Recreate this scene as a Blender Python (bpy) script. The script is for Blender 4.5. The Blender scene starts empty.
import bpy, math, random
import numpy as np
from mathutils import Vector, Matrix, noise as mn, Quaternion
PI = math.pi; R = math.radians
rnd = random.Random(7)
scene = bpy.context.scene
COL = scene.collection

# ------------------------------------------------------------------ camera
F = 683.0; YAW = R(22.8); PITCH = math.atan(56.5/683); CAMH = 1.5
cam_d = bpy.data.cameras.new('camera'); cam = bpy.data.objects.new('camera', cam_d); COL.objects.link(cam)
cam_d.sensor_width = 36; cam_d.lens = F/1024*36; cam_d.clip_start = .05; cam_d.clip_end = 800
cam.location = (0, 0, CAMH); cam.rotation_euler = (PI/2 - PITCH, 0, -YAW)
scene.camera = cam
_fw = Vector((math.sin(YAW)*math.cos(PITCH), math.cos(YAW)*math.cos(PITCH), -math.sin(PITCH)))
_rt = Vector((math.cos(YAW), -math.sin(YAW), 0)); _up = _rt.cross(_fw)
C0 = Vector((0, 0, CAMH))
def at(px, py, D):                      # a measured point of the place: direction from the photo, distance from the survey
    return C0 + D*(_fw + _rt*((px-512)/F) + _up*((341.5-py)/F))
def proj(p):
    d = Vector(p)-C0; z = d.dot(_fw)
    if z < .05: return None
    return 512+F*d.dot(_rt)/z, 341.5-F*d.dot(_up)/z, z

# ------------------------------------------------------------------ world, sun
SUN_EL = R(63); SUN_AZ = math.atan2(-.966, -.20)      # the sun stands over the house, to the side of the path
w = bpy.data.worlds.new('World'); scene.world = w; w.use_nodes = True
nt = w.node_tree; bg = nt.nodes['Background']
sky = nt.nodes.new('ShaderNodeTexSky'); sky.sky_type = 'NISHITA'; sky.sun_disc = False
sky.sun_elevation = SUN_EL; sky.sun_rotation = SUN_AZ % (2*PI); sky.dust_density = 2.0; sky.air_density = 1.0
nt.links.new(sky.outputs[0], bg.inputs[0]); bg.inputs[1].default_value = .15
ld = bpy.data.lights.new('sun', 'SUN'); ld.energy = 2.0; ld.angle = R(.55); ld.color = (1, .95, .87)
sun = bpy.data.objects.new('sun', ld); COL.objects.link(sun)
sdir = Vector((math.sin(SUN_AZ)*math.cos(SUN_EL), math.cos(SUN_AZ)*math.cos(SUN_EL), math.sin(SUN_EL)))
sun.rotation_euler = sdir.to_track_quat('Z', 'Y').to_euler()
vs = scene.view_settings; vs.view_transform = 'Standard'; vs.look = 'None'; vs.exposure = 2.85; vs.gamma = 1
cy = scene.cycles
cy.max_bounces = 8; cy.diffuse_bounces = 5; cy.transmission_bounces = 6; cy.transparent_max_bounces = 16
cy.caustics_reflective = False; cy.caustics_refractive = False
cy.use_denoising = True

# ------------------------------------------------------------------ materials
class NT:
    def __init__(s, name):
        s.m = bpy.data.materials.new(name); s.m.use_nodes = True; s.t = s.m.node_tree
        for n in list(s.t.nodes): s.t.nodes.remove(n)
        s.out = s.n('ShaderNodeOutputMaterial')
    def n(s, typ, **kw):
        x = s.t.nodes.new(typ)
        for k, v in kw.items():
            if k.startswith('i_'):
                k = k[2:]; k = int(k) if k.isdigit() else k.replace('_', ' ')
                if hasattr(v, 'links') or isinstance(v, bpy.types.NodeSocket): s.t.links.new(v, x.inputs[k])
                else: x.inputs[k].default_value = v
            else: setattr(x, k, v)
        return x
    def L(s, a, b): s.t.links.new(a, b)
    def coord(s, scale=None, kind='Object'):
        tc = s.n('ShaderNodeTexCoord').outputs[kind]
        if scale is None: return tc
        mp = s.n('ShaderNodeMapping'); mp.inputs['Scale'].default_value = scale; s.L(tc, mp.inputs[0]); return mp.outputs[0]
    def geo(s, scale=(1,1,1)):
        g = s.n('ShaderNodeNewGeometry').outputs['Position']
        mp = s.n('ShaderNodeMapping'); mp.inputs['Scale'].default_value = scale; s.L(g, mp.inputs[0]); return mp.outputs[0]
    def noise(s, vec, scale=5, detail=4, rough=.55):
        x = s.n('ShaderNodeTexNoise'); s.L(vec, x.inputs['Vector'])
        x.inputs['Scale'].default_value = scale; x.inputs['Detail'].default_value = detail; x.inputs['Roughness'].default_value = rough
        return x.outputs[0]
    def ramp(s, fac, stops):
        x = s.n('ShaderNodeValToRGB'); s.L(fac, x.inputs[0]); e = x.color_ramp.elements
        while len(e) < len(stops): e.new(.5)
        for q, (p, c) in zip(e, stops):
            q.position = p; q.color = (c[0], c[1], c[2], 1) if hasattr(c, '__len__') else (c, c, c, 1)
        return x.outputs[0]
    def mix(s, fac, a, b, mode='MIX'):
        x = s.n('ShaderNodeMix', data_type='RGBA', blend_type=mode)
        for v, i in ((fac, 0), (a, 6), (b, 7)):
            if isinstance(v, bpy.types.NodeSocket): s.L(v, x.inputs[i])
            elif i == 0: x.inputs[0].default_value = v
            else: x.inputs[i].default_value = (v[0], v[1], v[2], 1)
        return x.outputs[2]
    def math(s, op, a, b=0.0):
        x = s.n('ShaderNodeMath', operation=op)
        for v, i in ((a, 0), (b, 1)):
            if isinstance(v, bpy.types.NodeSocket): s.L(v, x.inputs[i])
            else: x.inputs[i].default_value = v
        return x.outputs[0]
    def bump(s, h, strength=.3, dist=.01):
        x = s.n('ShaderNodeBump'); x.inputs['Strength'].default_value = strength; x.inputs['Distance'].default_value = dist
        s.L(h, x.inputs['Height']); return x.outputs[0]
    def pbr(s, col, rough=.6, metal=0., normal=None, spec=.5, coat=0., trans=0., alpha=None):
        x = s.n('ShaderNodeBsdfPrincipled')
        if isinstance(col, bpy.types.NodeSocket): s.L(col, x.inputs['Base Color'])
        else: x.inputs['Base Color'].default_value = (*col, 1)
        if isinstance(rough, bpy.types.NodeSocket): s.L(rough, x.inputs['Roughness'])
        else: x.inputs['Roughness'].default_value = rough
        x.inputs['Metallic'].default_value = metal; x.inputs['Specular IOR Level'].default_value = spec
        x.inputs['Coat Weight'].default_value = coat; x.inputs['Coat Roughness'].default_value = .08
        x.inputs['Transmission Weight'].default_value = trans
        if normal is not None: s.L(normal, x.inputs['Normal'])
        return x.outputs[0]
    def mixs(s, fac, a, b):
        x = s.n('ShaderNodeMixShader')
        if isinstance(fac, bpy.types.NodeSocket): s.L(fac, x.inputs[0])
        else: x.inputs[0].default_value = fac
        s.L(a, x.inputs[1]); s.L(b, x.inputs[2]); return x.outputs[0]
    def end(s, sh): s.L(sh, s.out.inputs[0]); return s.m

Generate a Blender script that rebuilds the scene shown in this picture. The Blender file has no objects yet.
:::
**WHAT THE TASK REQUIRES**
Print the whole listing exactly as it is.

**CORRECT OUTPUT**
Recreate this scene as a Blender Python (bpy) script. The script is for Blender 4.5. The Blender scene starts empty.
import bpy, math, random
import numpy as np
from mathutils import Vector, Matrix, noise as mn, Quaternion
PI = math.pi; R = math.radians
rnd = random.Random(7)
scene = bpy.context.scene
COL = scene.collection

# ------------------------------------------------------------------ camera
F = 683.0; YAW = R(22.8); PITCH = math.atan(56.5/683); CAMH = 1.5
cam_d = bpy.data.cameras.new('camera'); cam = bpy.data.objects.new('camera', cam_d); COL.objects.link(cam)
cam_d.sensor_width = 36; cam_d.lens = F/1024*36; cam_d.clip_start = .05; cam_d.clip_end = 800
cam.location = (0, 0, CAMH); cam.rotation_euler = (PI/2 - PITCH, 0, -YAW)
scene.camera = cam
_fw = Vector((math.sin(YAW)*math.cos(PITCH), math.cos(YAW)*math.cos(PITCH), -math.sin(PITCH)))
_rt = Vector((math.cos(YAW), -math.sin(YAW), 0)); _up = _rt.cross(_fw)
C0 = Vector((0, 0, CAMH))
def at(px, py, D):                      # a measured point of the place: direction from the photo, distance from the survey
    return C0 + D*(_fw + _rt*((px-512)/F) + _up*((341.5-py)/F))
def proj(p):
    d = Vector(p)-C0; z = d.dot(_fw)
    if z < .05: return None
    return 512+F*d.dot(_rt)/z, 341.5-F*d.dot(_up)/z, z

# ------------------------------------------------------------------ world, sun
SUN_EL = R(63); SUN_AZ = math.atan2(-.966, -.20)      # the sun stands over the house, to the side of the path
w = bpy.data.worlds.new('World'); scene.world = w; w.use_nodes = True
nt = w.node_tree; bg = nt.nodes['Background']
sky = nt.nodes.new('ShaderNodeTexSky'); sky.sky_type = 'NISHITA'; sky.sun_disc = False
sky.sun_elevation = SUN_EL; sky.sun_rotation = SUN_AZ % (2*PI); sky.dust_density = 2.0; sky.air_density = 1.0
nt.links.new(sky.outputs[0], bg.inputs[0]); bg.inputs[1].default_value = .15
ld = bpy.data.lights.new('sun', 'SUN'); ld.energy = 2.0; ld.angle = R(.55); ld.color = (1, .95, .87)
sun = bpy.data.objects.new('sun', ld); COL.objects.link(sun)
sdir = Vector((math.sin(SUN_AZ)*math.cos(SUN_EL), math.cos(SUN_AZ)*math.cos(SUN_EL), math.sin(SUN_EL)))
sun.rotation_euler = sdir.to_track_quat('Z', 'Y').to_euler()
vs = scene.view_settings; vs.view_transform = 'Standard'; vs.look = 'None'; vs.exposure = 2.85; vs.gamma = 1
cy = scene.cycles
cy.max_bounces = 8; cy.diffuse_bounces = 5; cy.transmission_bounces = 6; cy.transparent_max_bounces = 16
cy.caustics_reflective = False; cy.caustics_refractive = False
cy.use_denoising = True

# ------------------------------------------------------------------ materials
class NT:
    def __init__(s, name):
        s.m = bpy.data.materials.new(name); s.m.use_nodes = True; s.t = s.m.node_tree
        for n in list(s.t.nodes): s.t.nodes.remove(n)
        s.out = s.n('ShaderNodeOutputMaterial')
    def n(s, typ, **kw):
        x = s.t.nodes.new(typ)
        for k, v in kw.items():
            if k.startswith('i_'):
                k = k[2:]; k = int(k) if k.isdigit() else k.replace('_', ' ')
                if hasattr(v, 'links') or isinstance(v, bpy.types.NodeSocket): s.t.links.new(v, x.inputs[k])
                else: x.inputs[k].default_value = v
            else: setattr(x, k, v)
        return x
    def L(s, a, b): s.t.links.new(a, b)
    def coord(s, scale=None, kind='Object'):
        tc = s.n('ShaderNodeTexCoord').outputs[kind]
        if scale is None: return tc
        mp = s.n('ShaderNodeMapping'); mp.inputs['Scale'].default_value = scale; s.L(tc, mp.inputs[0]); return mp.outputs[0]
    def geo(s, scale=(1,1,1)):
        g = s.n('ShaderNodeNewGeometry').outputs['Position']
        mp = s.n('ShaderNodeMapping'); mp.inputs['Scale'].default_value = scale; s.L(g, mp.inputs[0]); return mp.outputs[0]
    def noise(s, vec, scale=5, detail=4, rough=.55):
        x = s.n('ShaderNodeTexNoise'); s.L(vec, x.inputs['Vector'])
        x.inputs['Scale'].default_value = scale; x.inputs['Detail'].default_value = detail; x.inputs['Roughness'].default_value = rough
        return x.outputs[0]
    def ramp(s, fac, stops):
        x = s.n('ShaderNodeValToRGB'); s.L(fac, x.inputs[0]); e = x.color_ramp.elements
        while len(e) < len(stops): e.new(.5)
        for q, (p, c) in zip(e, stops):
            q.position = p; q.color = (c[0], c[1], c[2], 1) if hasattr(c, '__len__') else (c, c, c, 1)
        return x.outputs[0]
    def mix(s, fac, a, b, mode='MIX'):
        x = s.n('ShaderNodeMix', data_type='RGBA', blend_type=mode)
        for v, i in ((fac, 0), (a, 6), (b, 7)):
            if isinstance(v, bpy.types.NodeSocket): s.L(v, x.inputs[i])
            elif i == 0: x.inputs[0].default_value = v
            else: x.inputs[i].default_value = (v[0], v[1], v[2], 1)
        return x.outputs[2]
    def math(s, op, a, b=0.0):
        x = s.n('ShaderNodeMath', operation=op)
        for v, i in ((a, 0), (b, 1)):
            if isinstance(v, bpy.types.NodeSocket): s.L(v, x.inputs[i])
            else: x.inputs[i].default_value = v
        return x.outputs[0]
    def bump(s, h, strength=.3, dist=.01):
        x = s.n('ShaderNodeBump'); x.inputs['Strength'].default_value = strength; x.inputs['Distance'].default_value = dist
        s.L(h, x.inputs['Height']); return x.outputs[0]
    def pbr(s, col, rough=.6, metal=0., normal=None, spec=.5, coat=0., trans=0., alpha=None):
        x = s.n('ShaderNodeBsdfPrincipled')
        if isinstance(col, bpy.types.NodeSocket): s.L(col, x.inputs['Base Color'])
        else: x.inputs['Base Color'].default_value = (*col, 1)
        if isinstance(rough, bpy.types.NodeSocket): s.L(rough, x.inputs['Roughness'])
        else: x.inputs['Roughness'].default_value = rough
        x.inputs['Metallic'].default_value = metal; x.inputs['Specular IOR Level'].default_value = spec
        x.inputs['Coat Weight'].default_value = coat; x.inputs['Coat Roughness'].default_value = .08
        x.inputs['Transmission Weight'].default_value = trans
        if normal is not None: s.L(normal, x.inputs['Normal'])
        return x.outputs[0]
    def mixs(s, fac, a, b):
        x = s.n('ShaderNodeMixShader')
        if isinstance(fac, bpy.types.NodeSocket): s.L(fac, x.inputs[0])
        else: x.inputs[0].default_value = fac
        s.L(a, x.inputs[1]); s.L(b, x.inputs[2]); return x.outputs[0]
    def end(s, sh): s.L(sh, s.out.inputs[0]); return s.m

Generate a Blender script that rebuilds the scene shown in this picture. The Blender file has no objects yet.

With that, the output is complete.